Juan Uys

Drawing on the Right Side of the Brain

2019-05-10

Some starter notes on Drawing on the Right Side of the Brain.

The book will gradually cover the five perceptual skills of drawing: the perception of

  • edges (chapter 6)
  • spaces (chapter 7)
  • relationships (perspective and proportion)
  • lights and shadows (shading)
  • the whole (gestalt)

The first 90 pages talks about the brain, biases, childhood, and makes a point by getting the reader to draw something from an upside-down reference: because you draw what you saw, and not what you thought you saw (i.e. face, eye, ear), you ended up surprising yourself with a better drawing. We’re inching closer to the way the artist “sees”.

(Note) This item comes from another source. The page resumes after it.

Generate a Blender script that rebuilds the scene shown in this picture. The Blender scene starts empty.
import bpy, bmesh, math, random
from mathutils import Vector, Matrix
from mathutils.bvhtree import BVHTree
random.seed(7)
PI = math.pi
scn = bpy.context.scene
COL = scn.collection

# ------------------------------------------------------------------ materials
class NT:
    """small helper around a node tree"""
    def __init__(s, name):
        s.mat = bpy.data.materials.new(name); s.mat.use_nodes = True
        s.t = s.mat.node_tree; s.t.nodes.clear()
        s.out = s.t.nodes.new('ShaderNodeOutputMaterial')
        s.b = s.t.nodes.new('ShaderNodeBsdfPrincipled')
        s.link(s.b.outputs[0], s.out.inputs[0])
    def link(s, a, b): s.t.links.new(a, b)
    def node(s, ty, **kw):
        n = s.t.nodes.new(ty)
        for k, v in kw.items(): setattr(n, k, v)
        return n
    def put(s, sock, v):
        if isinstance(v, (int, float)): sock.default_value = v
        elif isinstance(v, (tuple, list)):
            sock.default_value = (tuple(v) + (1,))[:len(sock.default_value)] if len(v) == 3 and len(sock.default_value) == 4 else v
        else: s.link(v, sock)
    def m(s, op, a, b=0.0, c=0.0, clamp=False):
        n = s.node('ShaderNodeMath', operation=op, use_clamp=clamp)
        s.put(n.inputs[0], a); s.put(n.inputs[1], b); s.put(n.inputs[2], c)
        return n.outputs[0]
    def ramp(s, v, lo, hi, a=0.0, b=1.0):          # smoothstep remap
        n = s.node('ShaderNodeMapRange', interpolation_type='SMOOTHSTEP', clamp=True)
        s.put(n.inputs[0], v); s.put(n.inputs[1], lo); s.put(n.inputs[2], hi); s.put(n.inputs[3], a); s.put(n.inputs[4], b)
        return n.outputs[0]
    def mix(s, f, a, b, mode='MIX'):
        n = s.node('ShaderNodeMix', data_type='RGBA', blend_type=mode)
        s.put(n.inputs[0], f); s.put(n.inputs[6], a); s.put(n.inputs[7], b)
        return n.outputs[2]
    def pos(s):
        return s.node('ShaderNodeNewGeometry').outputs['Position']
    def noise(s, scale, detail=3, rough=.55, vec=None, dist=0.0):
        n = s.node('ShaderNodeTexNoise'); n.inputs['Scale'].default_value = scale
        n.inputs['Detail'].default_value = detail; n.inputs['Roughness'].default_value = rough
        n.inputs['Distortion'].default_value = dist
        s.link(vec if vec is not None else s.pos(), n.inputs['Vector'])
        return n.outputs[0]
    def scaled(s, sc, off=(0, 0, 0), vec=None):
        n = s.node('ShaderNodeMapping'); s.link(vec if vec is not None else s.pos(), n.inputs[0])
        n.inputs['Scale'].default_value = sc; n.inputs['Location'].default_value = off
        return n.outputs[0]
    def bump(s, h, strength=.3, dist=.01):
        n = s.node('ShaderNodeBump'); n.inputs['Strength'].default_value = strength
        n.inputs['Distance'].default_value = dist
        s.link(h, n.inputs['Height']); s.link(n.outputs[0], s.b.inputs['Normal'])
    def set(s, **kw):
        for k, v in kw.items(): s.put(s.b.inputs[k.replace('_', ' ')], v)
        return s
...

We then start getting into the instruction where one of the exercises is to draw your fist, but without looking at the paper as you draw. This is called pure contour drawing, and hence the first lesson:

pure contour drawing has introduced you to the first component skill of drawing: the perception of edges

In drawing, and edge is always a shared boundary, i.e. where two things come together.

What is drawing? Simply, copying what you see. Or not so simply, copying the 3D image behind the imaginary “picture plane” (like a glass window) on the plane in 2D, so you’re copying what you see on the “plane” on flat drawing paper.

After drawing a bunch of pictures of our non-drawing hand to get the edges nailed down, we next look at (negative) space.

The trick is to correctly size your first shape (aka “basic unit”) as it controls the subsequent sizes of everything else on the canvas. You might use your hands or pencil as a viewfinder.